_Task_. Leave out the pictures and retype only the lines from the opening line to the line that holds "8).build('wire_end', M['wire'], t)", both ends included.

_Information shown_.
** Start **

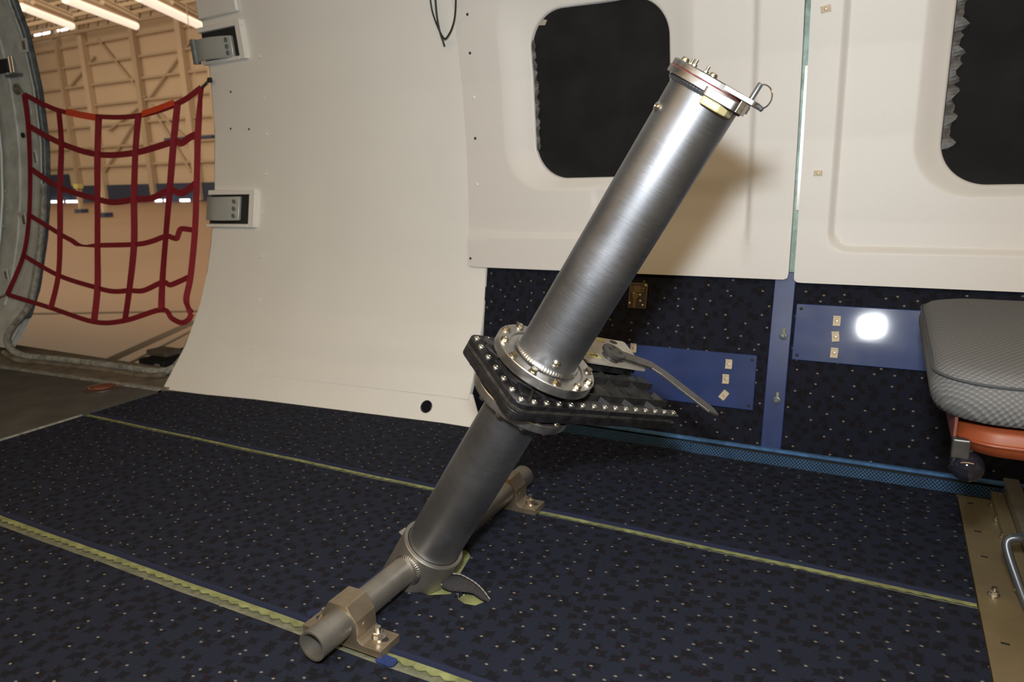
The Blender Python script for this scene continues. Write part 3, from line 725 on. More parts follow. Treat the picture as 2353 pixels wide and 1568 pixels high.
# black wire loop hanging at the top of the lining
cyf = lambda px, py, off: surf(px, py, Pf, off)
t = thing('wire_loop', cyf(1020, 105, -.03), 'thin black wire loop hanging on the cream wall lining', 'wire')
MB().sweep(spline([cyf(985, -40, -.02), cyf(992, 20, -.025), (cyf(1006, 62, -.032)), cyf(1018, 85, -.035), cyf(1025, 88, -.036), cyf(1038, 66, -.036), cyf(1046, 30, -.034), cyf(1048, -40, -.03)], 8), .0026, 8).build('wire', M['wire'], t)
MB().sweep(spline([cyf(998, -40, -.03), cyf(1003, 30, -.033), cyf(1010, 70, -.034), cyf(1019, 98, -.03), cyf(1021, 106, -.028)], 8), .003, 8).build('wire_end', M['wire'], t)

# ---------------------------------------------------------- safety net in the doorway
net = thing('safety_net', (-2.9, 1.9, .3), 'red webbing safety net slung across the open doorway', 'safety net')
H = [[(56, 217), (135, 254), (227, 268), (318, 266), (408, 238), (462, 202)],
     [(65, 289), (141, 330), (224, 355), (311, 351), (399, 326), (455, 307)],
     [(69, 387), (138, 431), (224, 458), (308, 459), (390, 437), (452, 420)],
     [(67, 494), (138, 538), (224, 564), (308, 562), (381, 543), (448, 530)],
     [(54, 587), (134, 633), (224, 662), (297, 668), (373, 649), (438, 635)],
     [(17, 677), (117, 708), (216, 740), (287, 737), (371, 712), (440, 721)]]
def npt(q, off=-.02): return surf(q[0], q[1], lambda x, z: interp(PT, z), off)
extraH = {2: {2: [(262, 465)], 3: [(350, 455)], 4: [(418, 444)]}, 3: {1: [(165, 553), (184, 564)], 3: [(345, 556)], 4: [(395, 546), (406, 548), (411, 535), (418, 526)]},
          4: {2: [(262, 670)], 3: [(330, 668)], 4: [(390, 655), (410, 648)]}, 5: {4: [(395, 732), (417, 742), (433, 735)]}, 1: {4: [(415, 330), (436, 316)]}, 0: {}}
def strap(pts, name='strap', hw=.0115, twist=None, mt=None, th=.0012, parent=None):
    P_ = spline(pts, 6); wd = []; nr = []
    for i, p in enumerate(P_):
        tt = (P_[min(i+1, len(P_)-1)]-P_[max(i-1, 0)]).normalized()
        nv = (CAM-p).normalized(); nv = (V((.55, -.83, 0))); nv = (nv-tt*nv.dot(tt)).normalized()
        wv = tt.cross(nv)
        if twist:
            a = twist(i/(len(P_)-1)); wv, nv = wv*math.cos(a)+nv*math.sin(a), nv*math.cos(a)-wv*math.sin(a)
        wd.append(wv*hw); nr.append(nv)
    return MB().ribbon(P_, wd, nr, th).build(name, mt or M['net'], parent or net)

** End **

_Result for this task_.
The Blender Python script for this scene continues. Write part 3, from line 725 on. More parts follow. Treat the picture as 2353 pixels wide and 1568 pixels high.
# black wire loop hanging at the top of the lining
cyf = lambda px, py, off: surf(px, py, Pf, off)
t = thing('wire_loop', cyf(1020, 105, -.03), 'thin black wire loop hanging on the cream wall lining', 'wire')
MB().sweep(spline([cyf(985, -40, -.02), cyf(992, 20, -.025), (cyf(1006, 62, -.032)), cyf(1018, 85, -.035), cyf(1025, 88, -.036), cyf(1038, 66, -.036), cyf(1046, 30, -.034), cyf(1048, -40, -.03)], 8), .0026, 8).build('wire', M['wire'], t)
MB().sweep(spline([cyf(998, -40, -.03), cyf(1003, 30, -.033), cyf(1010, 70, -.034), cyf(1019, 98, -.03), cyf(1021, 106, -.028)], 8), .003, 8).build('wire_end', M['wire'], t)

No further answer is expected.